3.4.4. Environmental impacts
Potential impacts of offshore wind on the environment include effects on fisheries, seabed communities, and migratory birds. Additionally, vibrations from the windmills could disturb marine mammals. Currently, there is no evidence of damaging effects from offshore wind turbines, but insufficient studies on environmental impact have been conducted.
For offshore wind farms, visual impact and noise pollution should be minor if the farms are not visible from shore [39]. While most plants to date have been sited very near shore in shallow water, it is anticipated that as the economics of offshore plants improve, future plants will be built farther from shore and in deeper waters, where visual and noise impacts are greatly reduced [37].

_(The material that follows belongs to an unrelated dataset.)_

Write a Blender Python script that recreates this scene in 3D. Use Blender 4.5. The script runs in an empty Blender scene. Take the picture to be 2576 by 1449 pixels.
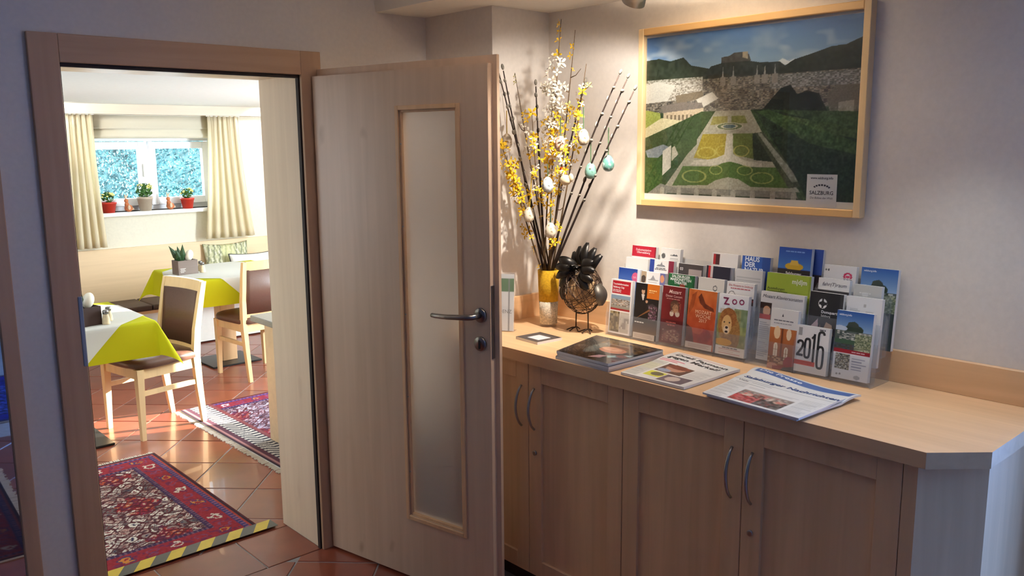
import bpy, bmesh, math, random
import numpy as np
from mathutils import Vector, Matrix, Euler
random.seed(7); RNG = np.random.default_rng(7)
C = bpy.context.scene.collection
SC = bpy.context.scene
PI = math.pi

# ------------------------------------------------------------------ camera, world, sun, large lights, exposure
cam_d = bpy.data.cameras.new('camera'); cam = bpy.data.objects.new('camera', cam_d); C.objects.link(cam)
YAW, PITCH, ROLL, FPX = 0.73817391, 0.167385423, -0.00842445, 2149.71
def cam_axes():
    cy, sy, cp, sp = math.cos(YAW), math.sin(YAW), math.cos(PITCH), math.sin(PITCH)
    f = Vector((sy*cp, cy*cp, -sp)); r = Vector((cy, -sy, 0)); u = r.cross(f)
    cr, sr = math.cos(ROLL), math.sin(ROLL)
    return cr*r + sr*u, -sr*r + cr*u, f
_r, _u, _f = cam_axes()
m = Matrix((( _r.x, _u.x, -_f.x, -1.72690453), (_r.y, _u.y, -_f.y, -3.07570943), (_r.z, _u.z, -_f.z, 1.69805296), (0, 0, 0, 1)))
cam.matrix_world = m
cam_d.sensor_width = 36; cam_d.lens = FPX*36/2576; cam_d.clip_start = .05; cam_d.clip_end = 200
SC.camera = cam

w = bpy.data.worlds.new('world'); SC.world = w; w.use_nodes = True
nt = w.node_tree; bg = nt.nodes['Background']
bg.inputs[0].default_value = (.62, .80, 1.0, 1); bg.inputs[1].default_value = 2.6

def sun(name, d, strength, angle, col):
    l = bpy.data.lights.new(name, 'SUN'); l.energy = strength; l.angle = math.radians(angle); l.color = col
    o = bpy.data.objects.new(name, l); C.objects.link(o)
    o.rotation_euler = Vector(d).to_track_quat('-Z', 'Y').to_euler(); o.location = (8, -3, 6)
    return o
def area(name, loc, d, sx, sy, power, col):
    l = bpy.data.lights.new(name, 'AREA'); l.shape = 'RECTANGLE'; l.size = sx; l.size_y = sy; l.energy = power; l.color = col
    o = bpy.data.objects.new(name, l); C.objects.link(o); o.location = loc
    o.rotation_euler = Vector(d).to_track_quat('-Z', 'Z').to_euler()
    return o
SC.cycles.transparent_max_bounces = 32; SC.cycles.max_bounces = 10
SUN = sun('sun', (-1, .40, -.32), 40, .6, (1, .88, .76))
# daylight entering by wall openings; the left one and its opening are added
area('daylight_right_window', (2.88, 1.60, 1.38), (-1, .25, -.05), 1.25, 1.15, 238, (.80, .92, 1))
area('added_left_fill', (-2.62, 1.75, 1.35), (1, -.12, -.12), 1.5, 1.2, 12, (.96, .98, 1))  # unseen fill, added to brighten the door lining from the left
area('daylight_back_window', (.97, 4.75, 1.48), (0, -1, -.1), .9, .45, 12, (.82, .92, 1))
area('daylight_entrance', (1.74, -3.55, 1.2), (-1, .12, -.05), 1.4, 2.1, 118, (.18, .40, 1.08))
SC.view_settings.view_transform = 'Standard'; SC.view_settings.look = 'None'
SC.view_settings.exposure = 0.1; SC.view_settings.gamma = 1; SC.view_settings.use_curve_mapping = False

# ------------------------------------------------------------------ materials
def lin(c):
    out = []
    for v in c[:3]:
        v = v/255.0
        out.append(v/12.92 if v <= .04045 else ((v+.055)/1.055)**2.4)
    return tuple(out)
def nodes(name):
    mt = bpy.data.materials.new(name); mt.use_nodes = True
    t = mt.node_tree; return mt, t, t.nodes['Principled BSDF']
def plain(name, rgb, rough=.6, metal=0, var=.05, scale=30, bump=0, spec=None, sheen=0, coat=0):
    mt, t, b = nodes(name); N = t.nodes; L = t.links
    tc = N.new('ShaderNodeTexCoord'); no = N.new('ShaderNodeTexNoise'); no.inputs['Scale'].default_value = scale; no.inputs['Detail'].default_value = 4
    L.new(tc.outputs['Object'], no.inputs['Vector'])
    rp = N.new('ShaderNodeValToRGB'); c = lin(rgb)
    rp.color_ramp.elements[0].position = .3; rp.color_ramp.elements[1].position = .7
    rp.color_ramp.elements[0].color = (*[v*(1-var) for v in c], 1); rp.color_ramp.elements[1].color = (*[min(1, v*(1+var)) for v in c], 1)
    L.new(no.outputs['Fac'], rp.inputs['Fac']); L.new(rp.outputs['Color'], b.inputs['Base Color'])
    b.inputs['Roughness'].default_value = rough; b.inputs['Metallic'].default_value = metal
    if spec is not None: b.inputs['Specular IOR Level'].default_value = spec
    if sheen: b.inputs['Sheen Weight'].default_value = sheen
    if coat: b.inputs['Coat Weight'].default_value = coat
    if bump:
        bp = N.new('ShaderNodeBump'); bp.inputs['Strength'].default_value = bump; bp.inputs['Distance'].default_value = .002
        L.new(no.outputs['Fac'], bp.inputs['Height']); L.new(bp.outputs['Normal'], b.inputs['Normal'])
    return mt
def wood(name, rgb, axis=2, rough=.42, contrast=.16, knots=0, scale=1.0):
    mt, t, b = nodes(name); N = t.nodes; L = t.links; c = np.array(lin(rgb))
    tc = N.new('ShaderNodeTexCoord'); mp = N.new('ShaderNodeMapping'); s = [26*scale]*3; s[axis] = 1.3*scale
    mp.inputs['Scale'].default_value = s; L.new(tc.outputs['Object'], mp.inputs['Vector'])
    n1 = N.new('ShaderNodeTexNoise'); n1.inputs['Scale'].default_value = 1; n1.inputs['Detail'].default_value = 6; n1.inputs['Distortion'].default_value = .6
    L.new(mp.outputs['Vector'], n1.inputs['Vector'])
    mp2 = N.new('ShaderNodeMapping'); s2 = [4*scale]*3; s2[axis] = .8*scale; mp2.inputs['Scale'].default_value = s2; L.new(tc.outputs['Object'], mp2.inputs['Vector'])
    n2 = N.new('ShaderNodeTexNoise'); n2.inputs['Scale'].default_value = 1; n2.inputs['Detail'].default_value = 3; L.new(mp2.outputs['Vector'], n2.inputs['Vector'])
    mx = N.new('ShaderNodeMath'); mx.operation = 'MULTIPLY_ADD'; mx.inputs[1].default_value = .5
    L.new(n1.outputs['Fac'], mx.inputs[0])
    hf = N.new('ShaderNodeMath'); hf.operation = 'MULTIPLY'; hf.inputs[1].default_value = .5; L.new(n2.outputs['Fac'], hf.inputs[0]); L.new(hf.outputs[0], mx.inputs[2])
    rp = N.new('ShaderNodeValToRGB'); e = rp.color_ramp.elements; e[0].position = .32; e[1].position = .68
    e[0].color = (*(c*np.array([1-contrast, 1-contrast*1.25, 1-contrast*1.5])), 1); e[1].color = (*np.minimum(1, c*(1+contrast*.55)), 1)
    L.new(mx.outputs[0], rp.inputs['Fac']); col = rp.outputs['Color']
    if knots:
        mp3 = N.new('ShaderNodeMapping'); s3 = [9.0]*3; s3[axis] = 5.0; mp3.inputs['Scale'].default_value = s3; L.new(tc.outputs['Object'], mp3.inputs['Vector'])
        n3 = N.new('ShaderNodeTexNoise'); n3.inputs['Scale'].default_value = 1; n3.inputs['Detail'].default_value = 2; L.new(mp3.outputs['Vector'], n3.inputs['Vector'])
        r3 = N.new('ShaderNodeMapRange'); r3.inputs[1].default_value = .68; r3.inputs[2].default_value = .80; r3.inputs[4].default_value = knots; L.new(n3.outputs['Fac'], r3.inputs[0])
        m3 = N.new('ShaderNodeMixRGB'); m3.inputs[2].default_value = (*(c*np.array([.55, .42, .32])), 1); L.new(r3.outputs[0], m3.inputs[0]); L.new(col, m3.inputs[1]); col = m3.outputs[0]
    L.new(col, b.inputs['Base Color']); b.inputs['Roughness'].default_value = rough
    bp = N.new('ShaderNodeBump'); bp.inputs['Strength'].default_value = .08; bp.inputs['Distance'].default_value = .001; L.new(n1.outputs['Fac'], bp.inputs['Height']); L.new(bp.outputs['Normal'], b.inputs['Normal'])
    return mt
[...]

One of the few noted environmental drawbacks of wind power in general is the potential to kill birds. Careful siting of windmills to avoid important bird migration corridors can significantly mitigate this danger. Empirical studies have concluded that diving birds at Tuno̵ Knob in Denmark are not frightened from the sites of wind farms [36] and [39], and that bird mortality from collision with windmills at Blythe Harbor, UK is significantly lower than background mortality [40]. With careful siting to avoid harm to local or migratory birds and fish, offshore wind may be one of the most environmentally benign of ocean energy resources, as it has a very small footprint, does not affect currents, waves or tidal flows, and does not discharge fluids or change the ambient temperature of the waters [37].